══ Exercise input

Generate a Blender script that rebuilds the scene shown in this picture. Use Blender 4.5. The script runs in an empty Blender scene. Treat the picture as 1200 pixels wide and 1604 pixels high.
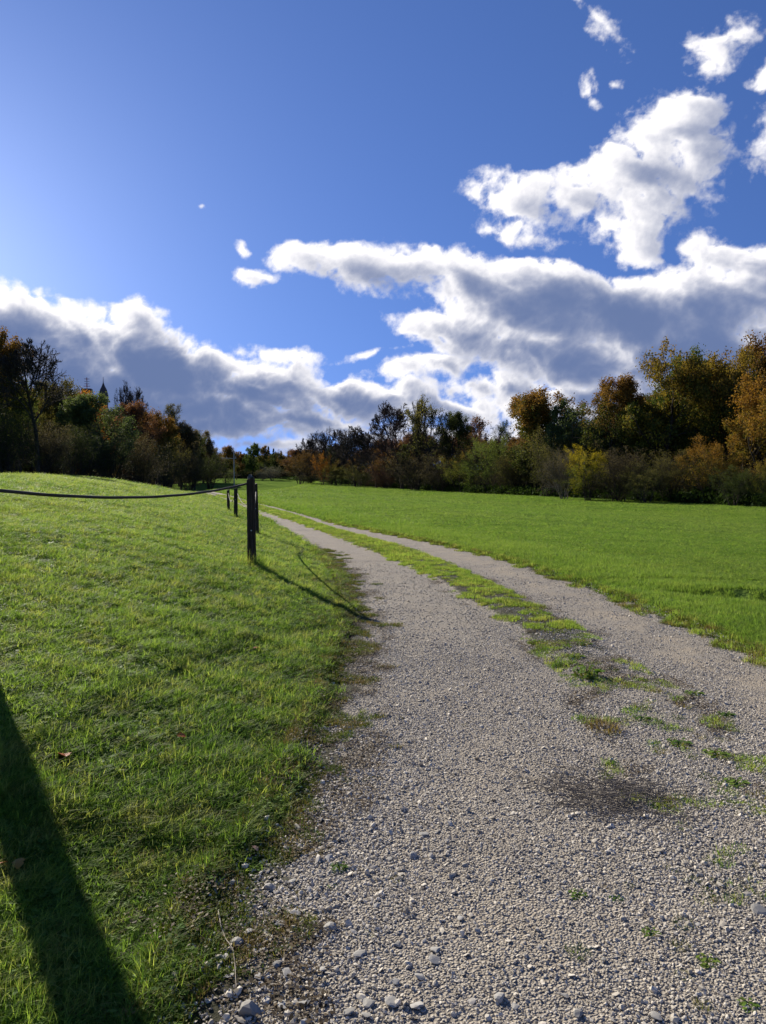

════
══ Exercise input

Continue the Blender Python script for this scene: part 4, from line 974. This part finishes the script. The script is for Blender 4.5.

════
══ Exercise input

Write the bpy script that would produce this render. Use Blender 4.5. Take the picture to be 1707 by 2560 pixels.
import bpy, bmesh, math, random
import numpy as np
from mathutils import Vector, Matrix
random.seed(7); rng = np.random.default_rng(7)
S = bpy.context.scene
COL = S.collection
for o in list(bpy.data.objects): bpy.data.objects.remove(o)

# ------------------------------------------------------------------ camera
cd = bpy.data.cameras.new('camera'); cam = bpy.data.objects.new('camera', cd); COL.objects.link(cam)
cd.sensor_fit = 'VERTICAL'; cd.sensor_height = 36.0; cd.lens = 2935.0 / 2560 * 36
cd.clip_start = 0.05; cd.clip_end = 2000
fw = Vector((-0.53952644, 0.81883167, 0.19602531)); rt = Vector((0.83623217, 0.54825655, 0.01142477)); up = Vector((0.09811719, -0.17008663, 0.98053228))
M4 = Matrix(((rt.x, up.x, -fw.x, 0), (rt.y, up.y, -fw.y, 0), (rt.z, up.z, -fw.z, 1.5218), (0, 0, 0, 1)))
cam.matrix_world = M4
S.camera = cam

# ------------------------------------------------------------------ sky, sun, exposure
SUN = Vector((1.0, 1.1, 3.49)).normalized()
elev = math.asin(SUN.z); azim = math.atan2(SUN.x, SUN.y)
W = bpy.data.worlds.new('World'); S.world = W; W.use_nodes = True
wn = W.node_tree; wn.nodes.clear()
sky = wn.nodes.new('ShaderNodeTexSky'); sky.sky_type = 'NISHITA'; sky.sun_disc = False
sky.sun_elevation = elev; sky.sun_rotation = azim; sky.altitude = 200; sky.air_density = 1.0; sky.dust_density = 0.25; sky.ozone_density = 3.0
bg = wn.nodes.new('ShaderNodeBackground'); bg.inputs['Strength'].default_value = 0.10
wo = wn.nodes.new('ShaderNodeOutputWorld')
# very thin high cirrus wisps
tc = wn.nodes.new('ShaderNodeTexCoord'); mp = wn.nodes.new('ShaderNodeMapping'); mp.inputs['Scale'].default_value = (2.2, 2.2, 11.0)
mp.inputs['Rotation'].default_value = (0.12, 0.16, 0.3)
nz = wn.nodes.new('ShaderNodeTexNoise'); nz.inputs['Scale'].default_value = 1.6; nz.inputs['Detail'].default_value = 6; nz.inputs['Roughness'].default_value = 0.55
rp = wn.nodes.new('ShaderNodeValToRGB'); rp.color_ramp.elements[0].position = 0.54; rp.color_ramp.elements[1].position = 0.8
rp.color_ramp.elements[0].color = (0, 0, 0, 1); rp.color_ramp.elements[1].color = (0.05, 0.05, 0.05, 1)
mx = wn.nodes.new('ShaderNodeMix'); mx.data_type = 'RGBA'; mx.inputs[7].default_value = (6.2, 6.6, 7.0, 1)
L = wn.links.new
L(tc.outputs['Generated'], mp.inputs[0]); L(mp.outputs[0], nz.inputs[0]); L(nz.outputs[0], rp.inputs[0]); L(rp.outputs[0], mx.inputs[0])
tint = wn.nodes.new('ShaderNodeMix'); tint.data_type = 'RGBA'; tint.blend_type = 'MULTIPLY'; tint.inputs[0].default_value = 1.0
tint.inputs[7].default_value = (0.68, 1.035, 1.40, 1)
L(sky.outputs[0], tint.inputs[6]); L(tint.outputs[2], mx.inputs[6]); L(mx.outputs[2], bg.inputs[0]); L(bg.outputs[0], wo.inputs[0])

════

Above is a listing; print exactly its lines from the one with "Write the bpy" through the one with "for o in list(bpy.data.objects): bpy.data.objects.remove(o)", and no other lines.

Write the bpy script that would produce this render. Use Blender 4.5. Take the picture to be 1707 by 2560 pixels.
import bpy, bmesh, math, random
import numpy as np
from mathutils import Vector, Matrix
random.seed(7); rng = np.random.default_rng(7)
S = bpy.context.scene
COL = S.collection
for o in list(bpy.data.objects): bpy.data.objects.remove(o)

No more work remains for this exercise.